===== Supplied records

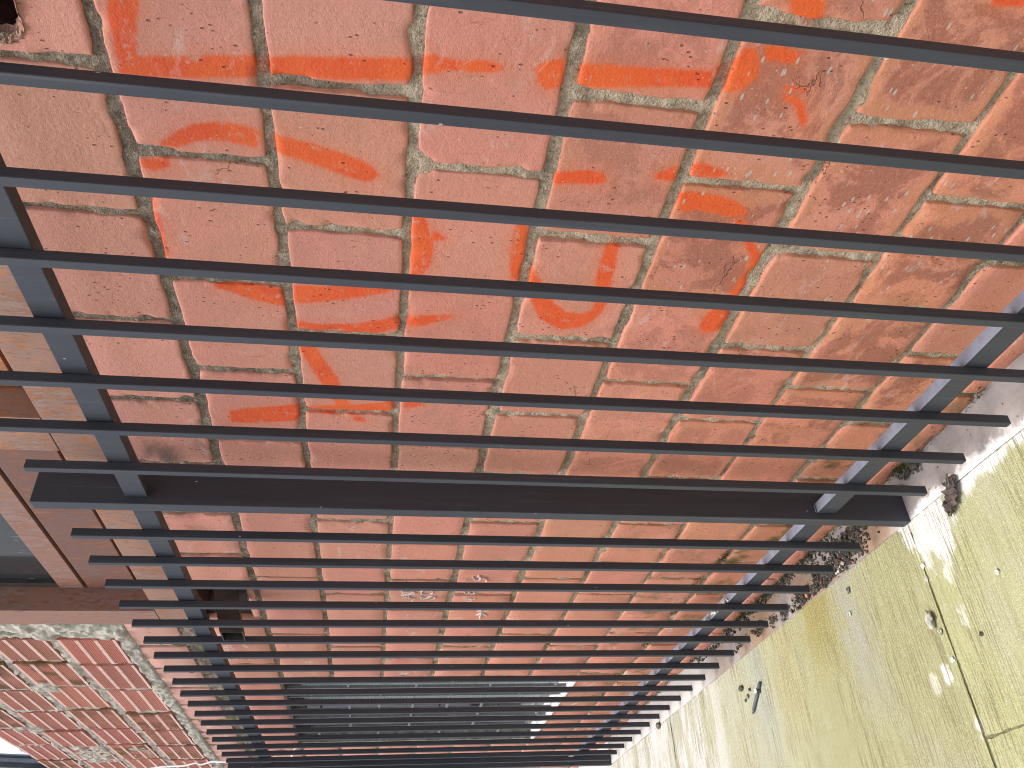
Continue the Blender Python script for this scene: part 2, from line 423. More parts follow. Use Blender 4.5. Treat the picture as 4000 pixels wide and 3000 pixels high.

==========
===== Supplied records

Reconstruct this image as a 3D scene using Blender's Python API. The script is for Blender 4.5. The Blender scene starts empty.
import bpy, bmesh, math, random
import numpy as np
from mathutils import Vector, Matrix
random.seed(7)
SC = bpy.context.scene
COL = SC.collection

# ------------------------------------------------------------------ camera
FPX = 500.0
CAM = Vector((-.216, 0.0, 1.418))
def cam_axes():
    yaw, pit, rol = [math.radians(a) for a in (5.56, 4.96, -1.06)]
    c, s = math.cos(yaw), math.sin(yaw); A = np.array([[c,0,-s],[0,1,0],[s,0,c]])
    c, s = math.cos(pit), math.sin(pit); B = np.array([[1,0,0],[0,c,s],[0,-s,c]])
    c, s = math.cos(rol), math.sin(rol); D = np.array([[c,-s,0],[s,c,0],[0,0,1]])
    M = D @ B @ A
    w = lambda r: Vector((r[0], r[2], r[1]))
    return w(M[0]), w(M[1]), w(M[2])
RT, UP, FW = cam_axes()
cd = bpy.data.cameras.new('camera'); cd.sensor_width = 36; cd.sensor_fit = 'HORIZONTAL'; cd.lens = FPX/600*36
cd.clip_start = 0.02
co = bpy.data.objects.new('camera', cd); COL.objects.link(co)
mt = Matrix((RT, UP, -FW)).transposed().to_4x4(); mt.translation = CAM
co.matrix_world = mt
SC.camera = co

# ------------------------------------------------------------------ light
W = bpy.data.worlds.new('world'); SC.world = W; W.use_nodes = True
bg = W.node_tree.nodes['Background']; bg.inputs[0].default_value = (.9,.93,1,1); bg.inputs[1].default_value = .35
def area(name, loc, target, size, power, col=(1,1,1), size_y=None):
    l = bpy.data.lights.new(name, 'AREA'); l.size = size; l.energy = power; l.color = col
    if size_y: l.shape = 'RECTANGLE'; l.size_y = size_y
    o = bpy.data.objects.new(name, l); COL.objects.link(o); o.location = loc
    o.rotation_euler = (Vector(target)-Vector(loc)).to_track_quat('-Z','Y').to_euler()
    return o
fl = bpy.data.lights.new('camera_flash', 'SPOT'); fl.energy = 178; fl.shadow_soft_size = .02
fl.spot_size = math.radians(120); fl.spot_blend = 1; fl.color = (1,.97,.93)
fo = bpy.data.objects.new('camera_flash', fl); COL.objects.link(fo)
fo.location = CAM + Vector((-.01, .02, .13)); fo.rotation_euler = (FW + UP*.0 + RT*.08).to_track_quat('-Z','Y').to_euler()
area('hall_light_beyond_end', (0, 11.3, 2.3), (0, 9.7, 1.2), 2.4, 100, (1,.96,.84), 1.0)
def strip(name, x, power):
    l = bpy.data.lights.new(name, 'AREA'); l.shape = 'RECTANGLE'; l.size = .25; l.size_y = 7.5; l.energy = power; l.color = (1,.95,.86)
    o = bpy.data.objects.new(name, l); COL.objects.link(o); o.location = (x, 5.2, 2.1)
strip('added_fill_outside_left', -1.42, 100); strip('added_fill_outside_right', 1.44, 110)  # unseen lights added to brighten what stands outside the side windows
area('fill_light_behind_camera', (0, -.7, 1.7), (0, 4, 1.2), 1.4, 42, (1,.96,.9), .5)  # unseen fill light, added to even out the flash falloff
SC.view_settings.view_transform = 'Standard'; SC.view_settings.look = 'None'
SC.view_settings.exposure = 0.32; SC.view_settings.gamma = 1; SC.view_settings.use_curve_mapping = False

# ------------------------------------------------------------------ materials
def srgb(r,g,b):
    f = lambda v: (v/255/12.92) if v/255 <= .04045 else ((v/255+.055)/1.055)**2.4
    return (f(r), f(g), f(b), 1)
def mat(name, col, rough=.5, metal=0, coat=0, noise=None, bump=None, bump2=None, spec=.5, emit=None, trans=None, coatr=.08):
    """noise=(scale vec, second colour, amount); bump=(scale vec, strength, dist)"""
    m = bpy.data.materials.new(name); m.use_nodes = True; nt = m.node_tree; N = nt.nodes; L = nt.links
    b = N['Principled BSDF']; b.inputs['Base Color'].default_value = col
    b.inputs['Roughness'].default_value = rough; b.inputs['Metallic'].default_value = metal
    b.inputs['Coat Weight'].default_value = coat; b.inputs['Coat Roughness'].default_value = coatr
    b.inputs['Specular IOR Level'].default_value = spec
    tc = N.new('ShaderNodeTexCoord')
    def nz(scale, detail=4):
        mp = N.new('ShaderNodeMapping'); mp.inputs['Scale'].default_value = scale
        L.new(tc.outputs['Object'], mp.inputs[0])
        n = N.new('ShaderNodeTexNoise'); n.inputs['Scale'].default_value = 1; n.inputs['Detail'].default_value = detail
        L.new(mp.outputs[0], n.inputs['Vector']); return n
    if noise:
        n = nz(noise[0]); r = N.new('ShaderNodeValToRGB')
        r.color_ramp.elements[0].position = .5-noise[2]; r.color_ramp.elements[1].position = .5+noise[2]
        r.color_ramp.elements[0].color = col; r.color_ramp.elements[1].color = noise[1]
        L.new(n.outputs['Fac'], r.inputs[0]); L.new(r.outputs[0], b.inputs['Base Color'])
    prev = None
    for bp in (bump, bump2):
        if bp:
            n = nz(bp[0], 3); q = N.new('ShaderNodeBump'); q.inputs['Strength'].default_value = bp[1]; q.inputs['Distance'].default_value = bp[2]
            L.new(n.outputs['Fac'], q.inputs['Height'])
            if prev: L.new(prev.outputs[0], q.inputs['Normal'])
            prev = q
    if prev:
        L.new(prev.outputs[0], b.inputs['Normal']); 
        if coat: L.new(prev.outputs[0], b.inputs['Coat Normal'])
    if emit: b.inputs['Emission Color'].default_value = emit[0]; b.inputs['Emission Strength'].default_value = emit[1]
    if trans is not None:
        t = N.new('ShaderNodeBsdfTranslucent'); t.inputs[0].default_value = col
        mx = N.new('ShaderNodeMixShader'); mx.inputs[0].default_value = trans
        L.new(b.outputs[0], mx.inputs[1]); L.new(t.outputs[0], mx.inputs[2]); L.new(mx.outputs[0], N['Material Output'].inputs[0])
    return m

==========

Starting at the line that contains "Reconstruct this image" and ending at the line that contains "SC.camera = co", repeat each line exactly, both ends included, and nothing else.

**Worked answer**
Reconstruct this image as a 3D scene using Blender's Python API. The script is for Blender 4.5. The Blender scene starts empty.
import bpy, bmesh, math, random
import numpy as np
from mathutils import Vector, Matrix
random.seed(7)
SC = bpy.context.scene
COL = SC.collection

# ------------------------------------------------------------------ camera
FPX = 500.0
CAM = Vector((-.216, 0.0, 1.418))
def cam_axes():
    yaw, pit, rol = [math.radians(a) for a in (5.56, 4.96, -1.06)]
    c, s = math.cos(yaw), math.sin(yaw); A = np.array([[c,0,-s],[0,1,0],[s,0,c]])
    c, s = math.cos(pit), math.sin(pit); B = np.array([[1,0,0],[0,c,s],[0,-s,c]])
    c, s = math.cos(rol), math.sin(rol); D = np.array([[c,-s,0],[s,c,0],[0,0,1]])
    M = D @ B @ A
    w = lambda r: Vector((r[0], r[2], r[1]))
    return w(M[0]), w(M[1]), w(M[2])
RT, UP, FW = cam_axes()
cd = bpy.data.cameras.new('camera'); cd.sensor_width = 36; cd.sensor_fit = 'HORIZONTAL'; cd.lens = FPX/600*36
cd.clip_start = 0.02
co = bpy.data.objects.new('camera', cd); COL.objects.link(co)
mt = Matrix((RT, UP, -FW)).transposed().to_4x4(); mt.translation = CAM
co.matrix_world = mt
SC.camera = co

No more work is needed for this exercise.